Ellen page, Michel Cera, Jennifer Garner, Jason Bateman
Alors qu’il est très tendance d’ironiser sur les problèmes de la société occidentale moderne ou d’y apporter des réponses violentes, invraisemblables, abrutissantes, voilà une réflexion qui, sous sa convivialité bon enfant, cache une inattendue audace.
Oui il y a moyen d’affronter un événement inattendu de la vie sans se détruire et détruire les autres.
C’est à travers l’amour et le respect que Juno, une jeune fille de 16 va vivre une grossesse non désirée mais néanmoins assumée. Assumée d’une façon originale et altruiste puisque l’enfant qu’elle porte elle envisage, ne souhaitant ni en avorter ni le garder, de le confier à une famille en demande d’adoption.
Amour des siens d’abord et notamment d’un père et d‘une belle-mère capables d’écouter et d’accompagner une adolescente dont les attitudes « cool » ne cherchent pas à cacher les désarrois mais à les border d’une frontière capable de maintenir l’angoisse à température vivable.
Respect d’elle-même ensuite. Les vannes qu’elle se lance sur ses transformations corporelles et son immaturité affective ne sont que des tentatives attachantes et désarmantes de faire face, sans céder à une introspection culpabilisante, à une situation moins évidente que celle imaginée.
Respect d’un engagement qui semblait facile à tenir tant que l’enfant-foetus était appelé « la chose » mais qui au fil des saisons - Jason Reitman a la bonne idée de décliner le récit au gré des humeurs atmosphériques d’un automne nonchalant, d’un hiver rigoureux et d’un printemps prometteur - se leste du poids de ce lien indicible entre celle qui porte et celui qui est porté.
Avec « Juno » on est à mille coudées de la leçon de morale dévidée sur le ton de l’humour potache du « Knocked up » de Judd Apatow, de la fébrilité hystérique du « Nine months » de Chris Columbus, de la problématique d’une Irlande catholique dans "The snapper" de Stephen Frears.
On est dans une histoire (*) touchante aux accents doux - pas de super héros, de péripéties clownesques - et confiants dans une jeunesse capable de ne pas stagner dans une amertume stérile ou un infantilisme régressif.
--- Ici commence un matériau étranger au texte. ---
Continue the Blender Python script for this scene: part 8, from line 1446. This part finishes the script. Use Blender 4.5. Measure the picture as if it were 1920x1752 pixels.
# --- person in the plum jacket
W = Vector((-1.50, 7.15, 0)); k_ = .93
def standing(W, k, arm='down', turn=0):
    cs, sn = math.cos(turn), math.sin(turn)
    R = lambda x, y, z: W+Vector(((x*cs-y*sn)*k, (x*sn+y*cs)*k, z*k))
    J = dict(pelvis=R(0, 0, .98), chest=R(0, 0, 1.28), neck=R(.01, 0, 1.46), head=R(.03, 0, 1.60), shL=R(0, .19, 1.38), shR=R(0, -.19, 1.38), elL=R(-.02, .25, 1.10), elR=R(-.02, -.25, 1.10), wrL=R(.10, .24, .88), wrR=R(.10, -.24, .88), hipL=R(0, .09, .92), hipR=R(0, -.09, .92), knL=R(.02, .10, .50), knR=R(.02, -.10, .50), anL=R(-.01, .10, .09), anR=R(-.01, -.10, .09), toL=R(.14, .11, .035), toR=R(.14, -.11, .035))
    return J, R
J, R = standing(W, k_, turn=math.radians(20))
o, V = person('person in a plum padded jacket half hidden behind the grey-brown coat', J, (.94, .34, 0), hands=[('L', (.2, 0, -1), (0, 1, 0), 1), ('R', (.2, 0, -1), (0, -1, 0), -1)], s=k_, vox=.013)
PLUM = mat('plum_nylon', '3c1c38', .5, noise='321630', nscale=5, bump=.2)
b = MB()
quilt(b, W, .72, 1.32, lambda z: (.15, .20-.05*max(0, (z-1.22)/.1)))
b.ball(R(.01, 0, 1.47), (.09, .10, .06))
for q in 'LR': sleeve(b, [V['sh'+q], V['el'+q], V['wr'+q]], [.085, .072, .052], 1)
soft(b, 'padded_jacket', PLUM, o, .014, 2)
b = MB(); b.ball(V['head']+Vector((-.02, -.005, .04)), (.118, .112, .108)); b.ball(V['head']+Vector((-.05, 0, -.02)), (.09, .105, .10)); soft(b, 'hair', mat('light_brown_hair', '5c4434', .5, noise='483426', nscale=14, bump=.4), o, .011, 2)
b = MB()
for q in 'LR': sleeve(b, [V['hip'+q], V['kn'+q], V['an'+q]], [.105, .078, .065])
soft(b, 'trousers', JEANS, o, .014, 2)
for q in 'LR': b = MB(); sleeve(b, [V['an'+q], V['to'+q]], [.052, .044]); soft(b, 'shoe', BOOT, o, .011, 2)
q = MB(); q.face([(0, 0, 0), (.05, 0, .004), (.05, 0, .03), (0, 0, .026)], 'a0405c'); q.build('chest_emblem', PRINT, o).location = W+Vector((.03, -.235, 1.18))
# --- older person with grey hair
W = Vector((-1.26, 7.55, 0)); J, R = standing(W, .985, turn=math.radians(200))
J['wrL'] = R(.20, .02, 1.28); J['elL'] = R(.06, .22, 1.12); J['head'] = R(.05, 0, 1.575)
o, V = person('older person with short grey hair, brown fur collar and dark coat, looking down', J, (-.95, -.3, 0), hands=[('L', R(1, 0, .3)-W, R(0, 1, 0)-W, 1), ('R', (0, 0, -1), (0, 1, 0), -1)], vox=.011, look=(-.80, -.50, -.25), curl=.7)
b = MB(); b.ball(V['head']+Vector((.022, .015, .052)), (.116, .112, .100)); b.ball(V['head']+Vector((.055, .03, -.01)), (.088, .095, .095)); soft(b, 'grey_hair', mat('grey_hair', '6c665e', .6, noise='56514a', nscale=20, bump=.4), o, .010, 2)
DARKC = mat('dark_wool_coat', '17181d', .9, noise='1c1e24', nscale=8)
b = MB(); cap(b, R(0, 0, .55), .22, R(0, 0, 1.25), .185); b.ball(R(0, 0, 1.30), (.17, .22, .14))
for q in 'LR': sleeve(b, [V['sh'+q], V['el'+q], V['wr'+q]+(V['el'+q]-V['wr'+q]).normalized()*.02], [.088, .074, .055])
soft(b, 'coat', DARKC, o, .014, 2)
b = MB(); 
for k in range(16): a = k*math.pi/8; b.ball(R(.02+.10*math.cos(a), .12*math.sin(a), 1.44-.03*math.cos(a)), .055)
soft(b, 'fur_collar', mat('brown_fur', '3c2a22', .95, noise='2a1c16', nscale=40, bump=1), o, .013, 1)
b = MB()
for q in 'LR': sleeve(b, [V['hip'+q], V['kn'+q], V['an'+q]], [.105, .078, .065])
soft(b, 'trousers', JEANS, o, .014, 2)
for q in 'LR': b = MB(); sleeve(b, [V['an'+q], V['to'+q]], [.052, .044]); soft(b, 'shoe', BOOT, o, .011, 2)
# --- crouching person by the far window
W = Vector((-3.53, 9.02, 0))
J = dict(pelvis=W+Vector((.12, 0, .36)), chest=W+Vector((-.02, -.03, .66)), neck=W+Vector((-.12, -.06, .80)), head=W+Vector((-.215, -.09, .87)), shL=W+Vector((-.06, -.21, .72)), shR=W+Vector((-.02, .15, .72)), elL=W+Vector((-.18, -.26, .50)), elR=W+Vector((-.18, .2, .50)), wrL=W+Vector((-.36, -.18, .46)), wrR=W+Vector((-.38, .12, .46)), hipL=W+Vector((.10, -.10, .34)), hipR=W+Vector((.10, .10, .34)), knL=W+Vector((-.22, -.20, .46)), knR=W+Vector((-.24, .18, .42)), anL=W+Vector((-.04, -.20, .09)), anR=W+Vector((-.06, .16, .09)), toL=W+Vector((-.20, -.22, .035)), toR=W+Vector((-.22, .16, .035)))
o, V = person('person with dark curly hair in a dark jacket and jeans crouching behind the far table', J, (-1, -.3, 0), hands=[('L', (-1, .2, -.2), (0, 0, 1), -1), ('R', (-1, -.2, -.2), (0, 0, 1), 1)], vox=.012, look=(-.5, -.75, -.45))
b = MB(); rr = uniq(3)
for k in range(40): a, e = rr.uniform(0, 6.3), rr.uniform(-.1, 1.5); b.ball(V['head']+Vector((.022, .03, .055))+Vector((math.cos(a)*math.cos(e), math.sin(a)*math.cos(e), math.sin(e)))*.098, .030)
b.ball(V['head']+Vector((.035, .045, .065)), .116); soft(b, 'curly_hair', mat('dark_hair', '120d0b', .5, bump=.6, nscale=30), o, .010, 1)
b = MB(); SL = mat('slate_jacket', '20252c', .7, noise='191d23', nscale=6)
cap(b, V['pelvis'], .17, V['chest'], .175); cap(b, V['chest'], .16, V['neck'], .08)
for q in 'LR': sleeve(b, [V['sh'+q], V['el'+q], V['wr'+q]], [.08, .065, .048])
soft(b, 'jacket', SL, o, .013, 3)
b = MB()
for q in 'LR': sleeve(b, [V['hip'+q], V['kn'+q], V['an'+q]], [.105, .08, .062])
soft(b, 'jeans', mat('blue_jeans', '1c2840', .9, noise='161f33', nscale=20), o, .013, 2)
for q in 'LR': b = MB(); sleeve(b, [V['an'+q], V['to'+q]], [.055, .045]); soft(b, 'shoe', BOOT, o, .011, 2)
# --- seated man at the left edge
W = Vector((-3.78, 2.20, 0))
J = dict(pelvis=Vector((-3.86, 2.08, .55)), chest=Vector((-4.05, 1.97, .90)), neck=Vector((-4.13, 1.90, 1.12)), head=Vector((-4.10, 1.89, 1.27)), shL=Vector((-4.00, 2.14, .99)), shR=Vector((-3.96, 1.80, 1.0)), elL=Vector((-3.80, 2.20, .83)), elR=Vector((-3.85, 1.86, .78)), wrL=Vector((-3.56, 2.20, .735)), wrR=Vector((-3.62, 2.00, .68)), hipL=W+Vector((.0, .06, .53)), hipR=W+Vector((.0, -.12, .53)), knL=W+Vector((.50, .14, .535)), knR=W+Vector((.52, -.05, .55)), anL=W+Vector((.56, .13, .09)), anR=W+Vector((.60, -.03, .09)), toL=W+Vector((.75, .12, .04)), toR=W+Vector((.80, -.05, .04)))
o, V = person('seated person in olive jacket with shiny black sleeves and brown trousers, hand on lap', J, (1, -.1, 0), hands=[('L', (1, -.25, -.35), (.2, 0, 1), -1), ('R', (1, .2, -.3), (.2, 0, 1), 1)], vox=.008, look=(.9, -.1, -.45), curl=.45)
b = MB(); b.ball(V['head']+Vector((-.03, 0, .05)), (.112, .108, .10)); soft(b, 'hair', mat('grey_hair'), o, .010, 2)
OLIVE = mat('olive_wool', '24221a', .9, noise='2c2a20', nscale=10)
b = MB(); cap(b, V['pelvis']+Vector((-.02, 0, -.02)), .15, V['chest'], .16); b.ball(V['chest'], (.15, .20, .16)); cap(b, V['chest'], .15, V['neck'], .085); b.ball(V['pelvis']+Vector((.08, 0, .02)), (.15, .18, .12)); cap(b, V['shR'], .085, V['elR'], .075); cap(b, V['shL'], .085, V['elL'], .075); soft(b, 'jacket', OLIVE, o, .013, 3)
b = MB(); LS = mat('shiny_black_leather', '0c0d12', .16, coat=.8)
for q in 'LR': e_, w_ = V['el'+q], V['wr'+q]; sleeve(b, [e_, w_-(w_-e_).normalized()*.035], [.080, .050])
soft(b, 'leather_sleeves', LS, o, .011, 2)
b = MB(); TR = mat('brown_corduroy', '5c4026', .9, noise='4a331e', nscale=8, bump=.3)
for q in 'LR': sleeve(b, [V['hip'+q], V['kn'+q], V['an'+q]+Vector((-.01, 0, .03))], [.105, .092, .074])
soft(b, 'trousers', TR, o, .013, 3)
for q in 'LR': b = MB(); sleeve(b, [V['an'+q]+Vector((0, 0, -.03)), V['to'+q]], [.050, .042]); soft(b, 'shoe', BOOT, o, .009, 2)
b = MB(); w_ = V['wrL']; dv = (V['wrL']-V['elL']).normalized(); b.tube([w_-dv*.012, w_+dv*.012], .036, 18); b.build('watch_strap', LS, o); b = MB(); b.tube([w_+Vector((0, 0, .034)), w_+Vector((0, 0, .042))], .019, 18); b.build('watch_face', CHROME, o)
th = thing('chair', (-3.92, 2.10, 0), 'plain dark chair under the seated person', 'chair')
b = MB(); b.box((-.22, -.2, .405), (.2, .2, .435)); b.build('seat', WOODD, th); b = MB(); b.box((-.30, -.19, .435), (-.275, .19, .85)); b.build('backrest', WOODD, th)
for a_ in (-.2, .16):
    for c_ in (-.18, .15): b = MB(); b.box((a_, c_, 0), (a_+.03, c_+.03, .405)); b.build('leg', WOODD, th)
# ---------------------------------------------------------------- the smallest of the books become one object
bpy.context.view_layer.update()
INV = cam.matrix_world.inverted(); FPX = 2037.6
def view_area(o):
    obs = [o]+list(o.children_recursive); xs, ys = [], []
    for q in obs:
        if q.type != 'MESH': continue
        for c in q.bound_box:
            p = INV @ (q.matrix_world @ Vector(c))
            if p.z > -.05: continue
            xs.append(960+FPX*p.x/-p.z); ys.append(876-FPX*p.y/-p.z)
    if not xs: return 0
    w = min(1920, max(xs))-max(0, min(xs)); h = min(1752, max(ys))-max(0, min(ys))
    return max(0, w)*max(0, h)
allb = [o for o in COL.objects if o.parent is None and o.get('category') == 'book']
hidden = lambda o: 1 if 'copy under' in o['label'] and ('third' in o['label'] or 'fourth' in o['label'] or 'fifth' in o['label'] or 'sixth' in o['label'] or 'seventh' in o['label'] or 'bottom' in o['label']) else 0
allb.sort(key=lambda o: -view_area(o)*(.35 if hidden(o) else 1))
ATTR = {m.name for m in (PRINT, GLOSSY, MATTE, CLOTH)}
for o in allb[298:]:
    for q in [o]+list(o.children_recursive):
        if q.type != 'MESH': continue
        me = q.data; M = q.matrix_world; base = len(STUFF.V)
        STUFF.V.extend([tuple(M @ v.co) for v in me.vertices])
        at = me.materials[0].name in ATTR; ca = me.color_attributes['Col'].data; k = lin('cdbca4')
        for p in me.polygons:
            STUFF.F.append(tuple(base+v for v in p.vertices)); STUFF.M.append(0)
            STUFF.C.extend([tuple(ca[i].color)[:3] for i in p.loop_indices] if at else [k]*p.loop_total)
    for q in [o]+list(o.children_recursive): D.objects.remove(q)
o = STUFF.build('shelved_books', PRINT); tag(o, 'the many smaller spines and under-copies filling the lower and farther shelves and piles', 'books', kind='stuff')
A Charlie, le jeune amoureux de Juno et à celle-ci on a envie de dire "Thank you for being (**)" et de leur souhaiter "Bonne chance. Soyez heureux."
Un Charlie auquel Michael Cera apporte toute la grâce maladroite et sincère du jeune amant.
Une Juno à laquelle Ellen Page confère une exquise aura faite d’impulsivité et de bravache tendresse bien éloignée de sa composition âcre et ambigüe dans « Hard candy » de David Slade.
John Malkovitch, homme de cinéma exigeant et peu porté sur les « bonbecks sucrés » destinés à des ados abrutis, est un des producteurs de ce film.
Il a compris que Juno n’est pas qu’un film sur un accouchement. Mais sur la capacité d’une génération - celle de « Blair witch project », du punk revival - à naître à la responsabilité. (m.c.a)
(*) Ecrite par une jeune scénariste dont le patronyme "Diablo Cody" sent bon le piquant du "Crazy Horse" - rien d’étonnant à cela quand on sait qu’elle a été "show woman", pendant quatre ans, dans des boîtes de strip-tease.
(**) Pour paraphraser le premier film de Jason Reitman "Thank you for smoking".